A crucial driver of increasing social ad spending is more effective targeting. The ability to define and scale audiences through external data sources is what makes it possible now to fine tune ad targeting.
What role does 4C play in this? It helps brands be in the right place at the right time, said Goldman. Brands that tap into 4C can take advantage of “real-time trigger signals,” Goldman explained, which help them achieve a lot more effective targeting. Consequently, new brands and agencies have been turning to 4C to manage their campaigns this year, said Goldman.
“Brands and marketers that we work with are seeing success by timing their ads based on TV or sporting event milestones – such as when a touchdown was made, even weather triggers.”
One company that took advantage of real-time weather changes to optimize its social ads is Ovo Energy. It wanted to reach customers who sought out new energy providers during colder weather while keeping its cost under control. Using 4C Social Sync’s weather triggers set by defined temperature dips and rain, they were able to deliver targeted Facebook ads. The ads’s messages referred to the weather in the targeted locations.

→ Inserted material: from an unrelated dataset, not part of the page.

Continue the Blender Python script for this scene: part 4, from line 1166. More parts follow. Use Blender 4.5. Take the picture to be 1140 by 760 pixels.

These were the results:
- Compared with normal social campaigns, OVO was able to increase their conversion rate at a much cheaper rate with 4C Social Sync
- 327% higher Conversion Rate than business as usual
- 43% cheaper Cost-Per-Acquisition (new customer sign-ups)
Goldman accounts for the success of such trigger event marketing this way: “People spend so much time on social media, if you can narrow exposure down to key moments, that is the true test to an effective marketing strategy.”